▶ [DATA EXCERPTS]
━━━

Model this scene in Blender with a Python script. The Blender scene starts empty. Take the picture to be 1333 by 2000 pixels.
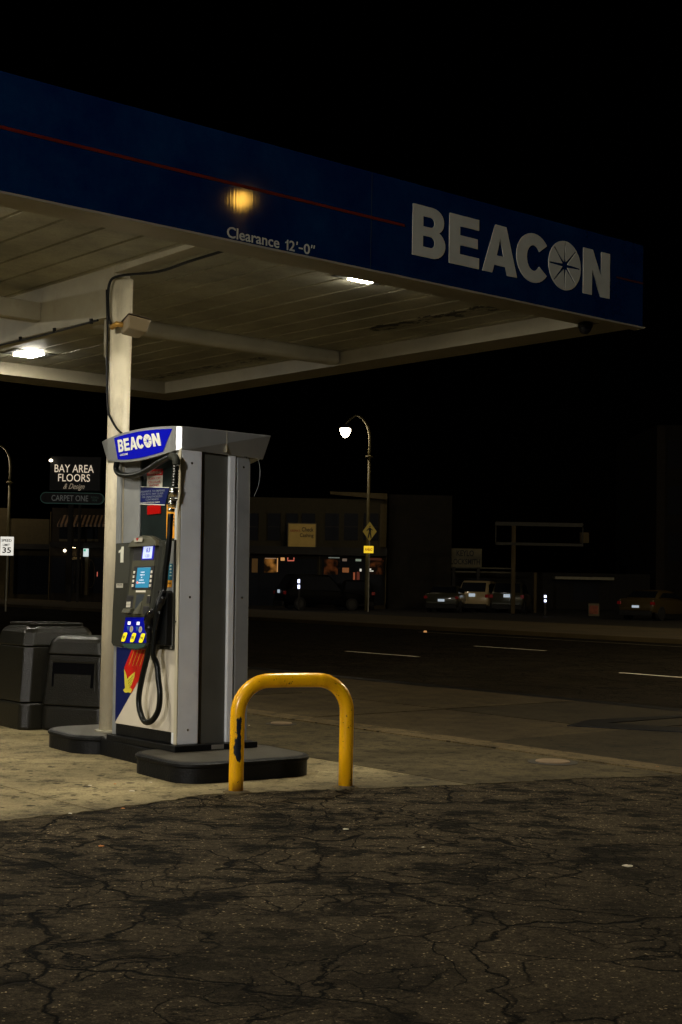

━━━

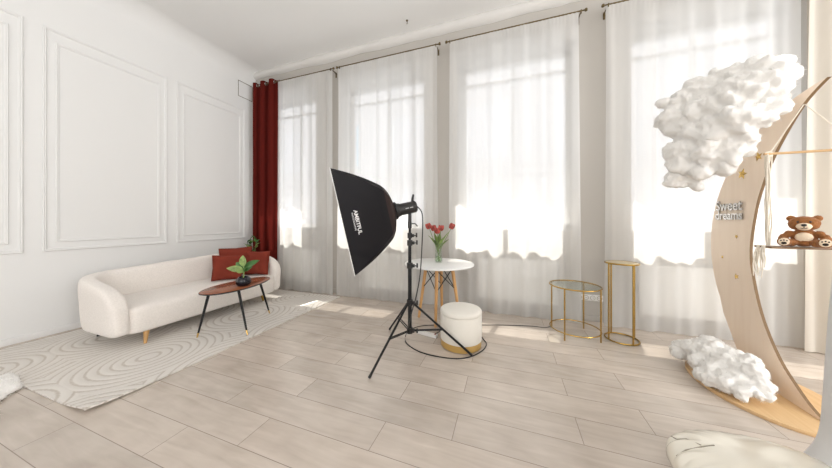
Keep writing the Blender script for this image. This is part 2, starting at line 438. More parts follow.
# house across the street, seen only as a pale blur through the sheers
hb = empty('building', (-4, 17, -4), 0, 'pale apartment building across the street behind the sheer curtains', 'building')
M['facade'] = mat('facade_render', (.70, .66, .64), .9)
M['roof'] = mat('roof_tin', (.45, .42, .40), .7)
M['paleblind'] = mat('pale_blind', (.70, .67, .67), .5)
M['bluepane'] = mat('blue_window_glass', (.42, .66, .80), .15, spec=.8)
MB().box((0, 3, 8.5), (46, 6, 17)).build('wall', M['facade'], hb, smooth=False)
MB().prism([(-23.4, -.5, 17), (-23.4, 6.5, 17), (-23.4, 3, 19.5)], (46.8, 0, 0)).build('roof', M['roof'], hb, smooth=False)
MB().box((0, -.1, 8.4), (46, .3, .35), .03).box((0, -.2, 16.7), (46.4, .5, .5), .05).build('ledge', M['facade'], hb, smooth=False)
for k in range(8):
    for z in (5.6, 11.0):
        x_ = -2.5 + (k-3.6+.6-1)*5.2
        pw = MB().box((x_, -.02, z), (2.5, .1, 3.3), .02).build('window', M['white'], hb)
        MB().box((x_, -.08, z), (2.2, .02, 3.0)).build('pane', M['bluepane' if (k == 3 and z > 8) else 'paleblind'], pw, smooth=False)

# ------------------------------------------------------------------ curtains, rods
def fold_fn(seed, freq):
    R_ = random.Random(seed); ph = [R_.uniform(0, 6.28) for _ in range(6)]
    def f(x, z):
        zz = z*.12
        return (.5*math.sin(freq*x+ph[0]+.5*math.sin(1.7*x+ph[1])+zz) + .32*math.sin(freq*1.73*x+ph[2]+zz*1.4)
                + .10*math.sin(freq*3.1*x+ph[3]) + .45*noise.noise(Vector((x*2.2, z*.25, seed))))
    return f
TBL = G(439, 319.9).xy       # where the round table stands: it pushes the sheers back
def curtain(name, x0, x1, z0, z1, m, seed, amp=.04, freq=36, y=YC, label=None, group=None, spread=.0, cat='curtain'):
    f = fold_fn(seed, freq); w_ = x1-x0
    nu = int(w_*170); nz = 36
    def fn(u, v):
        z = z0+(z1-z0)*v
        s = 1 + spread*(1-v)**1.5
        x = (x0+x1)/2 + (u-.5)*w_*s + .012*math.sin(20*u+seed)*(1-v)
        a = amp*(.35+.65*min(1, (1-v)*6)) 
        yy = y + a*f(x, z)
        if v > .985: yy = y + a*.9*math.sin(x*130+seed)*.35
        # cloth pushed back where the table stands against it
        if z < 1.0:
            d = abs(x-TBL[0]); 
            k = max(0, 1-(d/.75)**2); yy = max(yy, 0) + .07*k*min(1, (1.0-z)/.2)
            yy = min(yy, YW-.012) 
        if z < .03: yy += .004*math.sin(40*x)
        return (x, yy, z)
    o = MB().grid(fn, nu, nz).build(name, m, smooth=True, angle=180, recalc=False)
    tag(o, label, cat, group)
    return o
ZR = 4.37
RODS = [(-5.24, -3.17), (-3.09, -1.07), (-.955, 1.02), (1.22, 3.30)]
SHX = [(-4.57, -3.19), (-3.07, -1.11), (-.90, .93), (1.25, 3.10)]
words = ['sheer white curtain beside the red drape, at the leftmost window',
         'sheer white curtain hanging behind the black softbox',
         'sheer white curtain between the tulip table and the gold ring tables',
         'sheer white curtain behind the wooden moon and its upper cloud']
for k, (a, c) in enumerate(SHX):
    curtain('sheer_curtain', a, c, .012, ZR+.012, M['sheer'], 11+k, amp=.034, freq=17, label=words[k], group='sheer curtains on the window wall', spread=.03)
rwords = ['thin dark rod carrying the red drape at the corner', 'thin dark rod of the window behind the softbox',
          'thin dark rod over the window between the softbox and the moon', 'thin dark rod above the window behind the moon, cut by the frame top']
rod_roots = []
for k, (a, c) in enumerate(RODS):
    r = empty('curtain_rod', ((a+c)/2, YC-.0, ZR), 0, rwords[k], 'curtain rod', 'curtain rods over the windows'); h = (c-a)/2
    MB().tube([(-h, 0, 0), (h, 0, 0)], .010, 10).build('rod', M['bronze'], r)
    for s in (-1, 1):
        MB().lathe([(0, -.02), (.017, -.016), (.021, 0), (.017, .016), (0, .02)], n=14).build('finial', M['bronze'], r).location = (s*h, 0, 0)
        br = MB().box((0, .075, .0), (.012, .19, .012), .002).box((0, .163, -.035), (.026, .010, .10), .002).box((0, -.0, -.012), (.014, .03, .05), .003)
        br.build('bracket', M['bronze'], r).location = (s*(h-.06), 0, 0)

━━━

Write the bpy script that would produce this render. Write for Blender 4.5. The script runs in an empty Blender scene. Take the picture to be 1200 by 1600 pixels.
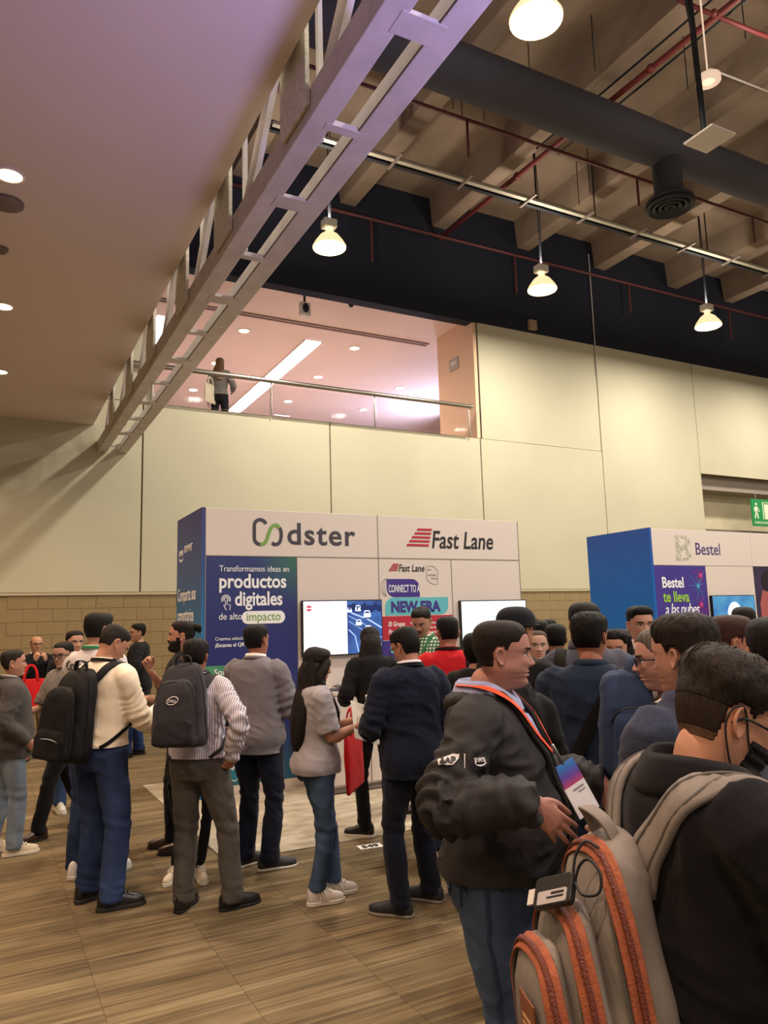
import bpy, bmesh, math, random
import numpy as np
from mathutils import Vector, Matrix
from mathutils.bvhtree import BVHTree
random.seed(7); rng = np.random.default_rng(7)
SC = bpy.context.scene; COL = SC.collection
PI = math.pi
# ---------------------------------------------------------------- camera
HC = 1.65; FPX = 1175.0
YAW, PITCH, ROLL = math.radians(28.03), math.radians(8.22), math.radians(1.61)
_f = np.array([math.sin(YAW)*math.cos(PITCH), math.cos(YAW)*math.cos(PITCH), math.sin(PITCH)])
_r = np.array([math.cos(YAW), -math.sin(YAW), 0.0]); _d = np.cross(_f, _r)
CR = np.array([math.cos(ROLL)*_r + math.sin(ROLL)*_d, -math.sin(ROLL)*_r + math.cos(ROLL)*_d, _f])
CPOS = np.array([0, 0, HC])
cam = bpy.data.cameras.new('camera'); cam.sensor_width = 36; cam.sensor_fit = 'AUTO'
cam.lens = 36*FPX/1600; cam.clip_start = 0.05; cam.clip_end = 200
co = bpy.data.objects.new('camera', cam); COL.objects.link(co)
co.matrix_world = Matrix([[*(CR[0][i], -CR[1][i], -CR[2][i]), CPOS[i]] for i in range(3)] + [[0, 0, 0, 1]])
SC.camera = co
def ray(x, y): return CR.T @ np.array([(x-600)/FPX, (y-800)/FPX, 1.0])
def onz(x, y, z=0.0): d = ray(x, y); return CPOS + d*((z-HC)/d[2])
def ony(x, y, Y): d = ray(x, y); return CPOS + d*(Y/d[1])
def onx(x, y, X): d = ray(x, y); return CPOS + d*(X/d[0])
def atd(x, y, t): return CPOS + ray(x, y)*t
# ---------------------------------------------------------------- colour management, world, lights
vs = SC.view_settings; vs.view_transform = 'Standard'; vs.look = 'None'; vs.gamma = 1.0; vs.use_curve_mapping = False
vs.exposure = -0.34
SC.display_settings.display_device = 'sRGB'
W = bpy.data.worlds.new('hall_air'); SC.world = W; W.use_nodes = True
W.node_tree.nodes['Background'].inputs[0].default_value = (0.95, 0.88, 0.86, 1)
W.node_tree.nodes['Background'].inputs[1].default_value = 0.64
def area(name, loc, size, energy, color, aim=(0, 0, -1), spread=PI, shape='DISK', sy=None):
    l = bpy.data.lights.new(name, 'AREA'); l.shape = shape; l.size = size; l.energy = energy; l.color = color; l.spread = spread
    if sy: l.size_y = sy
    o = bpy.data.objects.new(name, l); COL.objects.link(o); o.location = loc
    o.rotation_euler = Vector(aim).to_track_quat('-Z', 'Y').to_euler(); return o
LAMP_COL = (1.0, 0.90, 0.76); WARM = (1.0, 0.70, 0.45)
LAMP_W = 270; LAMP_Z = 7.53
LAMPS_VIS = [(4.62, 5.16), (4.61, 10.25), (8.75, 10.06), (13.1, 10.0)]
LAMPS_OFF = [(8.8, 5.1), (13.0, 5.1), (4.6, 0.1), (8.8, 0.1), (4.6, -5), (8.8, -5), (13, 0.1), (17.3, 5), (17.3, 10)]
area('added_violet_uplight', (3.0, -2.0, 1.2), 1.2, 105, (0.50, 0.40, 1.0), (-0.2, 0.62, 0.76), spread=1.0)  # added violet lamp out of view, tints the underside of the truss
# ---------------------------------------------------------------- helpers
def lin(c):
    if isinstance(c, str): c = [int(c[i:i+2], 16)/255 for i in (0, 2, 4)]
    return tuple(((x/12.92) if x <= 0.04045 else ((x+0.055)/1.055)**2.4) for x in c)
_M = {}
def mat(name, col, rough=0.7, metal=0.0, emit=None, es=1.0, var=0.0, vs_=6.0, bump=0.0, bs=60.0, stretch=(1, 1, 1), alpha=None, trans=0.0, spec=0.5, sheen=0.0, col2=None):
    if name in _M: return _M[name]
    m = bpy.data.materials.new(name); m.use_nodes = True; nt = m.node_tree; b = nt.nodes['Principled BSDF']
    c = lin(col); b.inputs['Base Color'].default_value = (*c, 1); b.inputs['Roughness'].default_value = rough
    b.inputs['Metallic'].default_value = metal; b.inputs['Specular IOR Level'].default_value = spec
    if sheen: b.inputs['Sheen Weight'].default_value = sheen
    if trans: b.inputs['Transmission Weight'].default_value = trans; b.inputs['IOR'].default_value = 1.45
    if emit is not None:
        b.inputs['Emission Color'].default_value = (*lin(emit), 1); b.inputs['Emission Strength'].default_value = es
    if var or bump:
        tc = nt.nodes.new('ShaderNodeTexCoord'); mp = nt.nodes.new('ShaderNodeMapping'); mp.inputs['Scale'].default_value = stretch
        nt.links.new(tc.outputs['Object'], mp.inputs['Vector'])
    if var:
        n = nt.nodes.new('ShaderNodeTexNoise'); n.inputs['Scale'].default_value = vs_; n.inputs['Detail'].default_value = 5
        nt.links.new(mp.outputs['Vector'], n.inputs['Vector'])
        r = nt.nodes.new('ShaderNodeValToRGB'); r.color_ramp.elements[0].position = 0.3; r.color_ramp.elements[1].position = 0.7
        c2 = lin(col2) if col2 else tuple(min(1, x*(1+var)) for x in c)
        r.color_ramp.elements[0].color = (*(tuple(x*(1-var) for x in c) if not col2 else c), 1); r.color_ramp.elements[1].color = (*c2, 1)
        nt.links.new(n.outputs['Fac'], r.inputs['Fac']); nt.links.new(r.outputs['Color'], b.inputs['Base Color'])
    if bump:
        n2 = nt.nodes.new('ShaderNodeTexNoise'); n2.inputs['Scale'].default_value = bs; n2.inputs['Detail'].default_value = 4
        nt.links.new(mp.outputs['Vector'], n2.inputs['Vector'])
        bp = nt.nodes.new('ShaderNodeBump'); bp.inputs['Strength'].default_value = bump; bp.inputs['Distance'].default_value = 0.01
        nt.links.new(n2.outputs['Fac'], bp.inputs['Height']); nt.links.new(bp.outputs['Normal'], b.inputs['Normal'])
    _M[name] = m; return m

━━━

▶ [SHORT EXERCISE] Copy each line holding the word "script" from the listing above.

▶ [CORRECT RESPONSE]
Model this scene in Blender with a Python script. The Blender scene starts empty. Take the picture to be 1333 by 2000 pixels.
Keep writing the Blender script for this image. This is part 2, starting at line 438. More parts follow.
Write the bpy script that would produce this render. Write for Blender 4.5. The script runs in an empty Blender scene. Take the picture to be 1200 by 1600 pixels.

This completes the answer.